The only game to actually successfully appeal to women was Will Wright’s The Sims, which was never the original intention of the designers, but strangely upon release the designers saw women loved the game more than men.  Halo, when it was released, was considered the norm.  It was viewed as a game that only young men enjoyed.  Because the game industry usually doesn’t make games they feel would appeal to women, they don’t waste time trying to advertise to them.  The outcome was as expected.  When Halo 2 was finally released on November 9, 2004 at 12:01 AM across the country, lines formed out the door.  Stores who said they were expecting sales of over a thousand copies.  Each!

The people who waited in line were gamers by every definition.  There was such a difference among all of them in appearance and style the only thing that actually held them all together was the fact that they all loved Halo and wanted to be among the first to play the sequel.  In the crowd of a hundred people at the release party I attended there was roughly a ninety-six percent male population in the group.  Of the four girls that were actually in the line that night, about half of the girls looked like they were there just to hang out with their boyfriends and had no actual interest in the game, but the other half of the girls left in the crowd were actually there for the game.  It was a genuinely disheartening statistic, but not a surprising one.
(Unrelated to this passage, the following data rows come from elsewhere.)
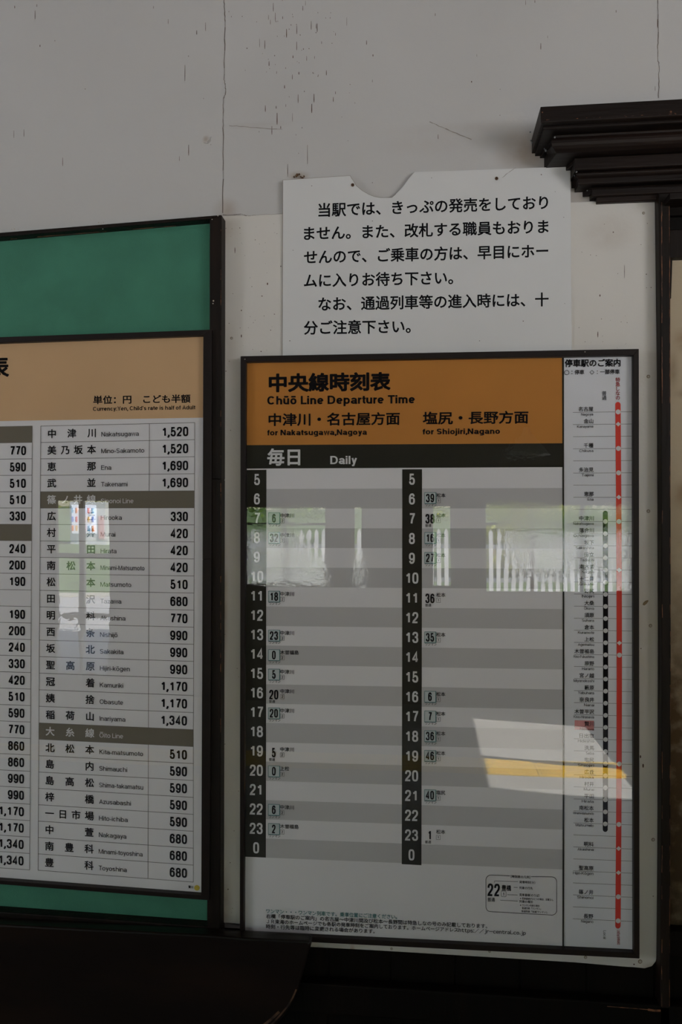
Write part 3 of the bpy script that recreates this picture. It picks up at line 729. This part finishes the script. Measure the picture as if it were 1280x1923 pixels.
for s, x0, x1, yb, m in [('ワンマン・・・ワンマン列車です。乗車位置にご注意ください。', 499.5, 745.3, 1714.2, 'teal'),
                         ('右欄「停車駅のご案内」の名古屋〜中津川間及び松本〜長野間は特急しなの号のみ記載しております。', 499.3, 1000, 1723.8, 'ink'),
                         ('ＪＲ東海のホームページでも各駅の発車時刻をご案内しております。ホームページアドレスhttps://jr-central.co.jp', 500.3, 987, 1733.4, 'ink'),
                         ('時刻・行先等は臨時に変更される場合があります。', 499.3, 703.3, 1743, 'ink')]:
    if s.startswith('右欄'): x1 = 914.5
    q = Ink(TS+.0009); q.text(s, x0, yb, 8.9, M[m], W=x1-x0, slope=FS, off=.014); q.build('footnote_line', sheet)
# ---- route map
ST = [('名古屋', 'Nagoya', 'c'), ('金山', 'Kanayama', 'd'), 0, ('千種', 'Chikusa', 'c'), 0, ('多治見', 'Tajimi', 'c'), 0, ('恵那', 'Ena', 'd'), 0, ('中津川', 'Nakatsugawa', 'c'), ('落合川', 'Ochiaigawa', ''),
      ('坂下', 'Sakashita', ''), ('田立', 'Tadachi', ''), ('南木曽', 'Nagiso', 'd'), ('十二兼', 'Jūnikane', ''), ('野尻', 'Nojiri', ''), ('大桑', 'Ōkuwa', ''), ('須原', 'Suhara', ''), ('倉本', 'Kuramoto', ''),
      ('上松', 'Agematsu', 'd'), ('木曽福島', 'Kiso-Fukushima', 'c'), ('原野', 'Harano', ''), ('宮ノ越', 'Miyanokoshi', ''), ('藪原', 'Yabuhara', ''), ('奈良井', 'Narai', ''), ('木曽平沢', 'Kiso-Hirasawa', ''),
      ('贄川', 'Niekawa', ''), ('日出塩', 'Hideshio', ''), ('洗馬', 'Seba', ''), ('塩尻', 'Shiojiri', 'c'), ('広丘', 'Hirooka', ''), ('村井', 'Murai', ''), ('平田', 'Hirata', ''), ('南松本', 'Minami-Matsumoto', ''),
      ('松本', 'Matsumoto', 'c'), 0, ('明科', 'Akashina', 'd'), 0, ('聖高原', 'Hijiri-Kōgen', 'd'), 0, ('篠ノ井', 'Shinonoi', 'c'), 0, ('長野', 'Nagano', 'c')]
def my(i): t = i/42; return 774.5+22.64*i+1.6*4*t*(1-t)
bow = lambda y, a, b: a+b*math.sin(math.pi*(y-760)/980)
q = Ink(TS+.0003)
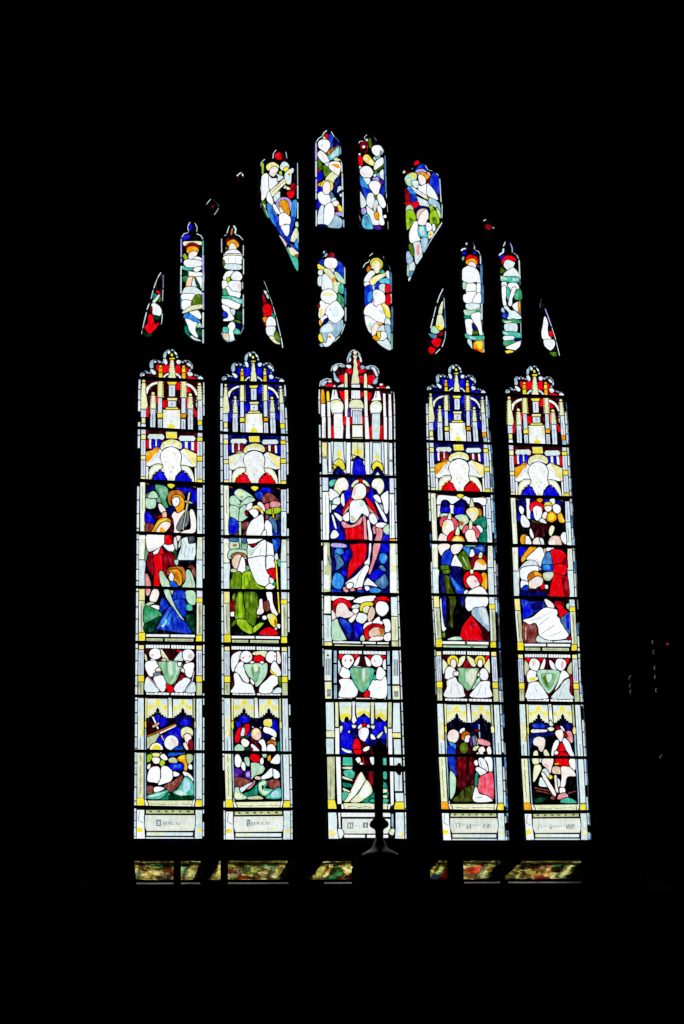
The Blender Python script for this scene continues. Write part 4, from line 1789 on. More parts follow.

It was kind of sad to see this enormous imbalance along the genders in the crowd.  Over the years gamers have accepted these trends but still profess to attend events like this out of love for the games.  With these numbers they must be, they’re certainly not doing it because they think they’re going to get laid.

The question remains, will these trends remain?  As time goes on, a casual trickle of female gamers are appearing in LAN events.  This is a very encouraging sign of the changes to come, and I welcome it, I just hope advertising joins me.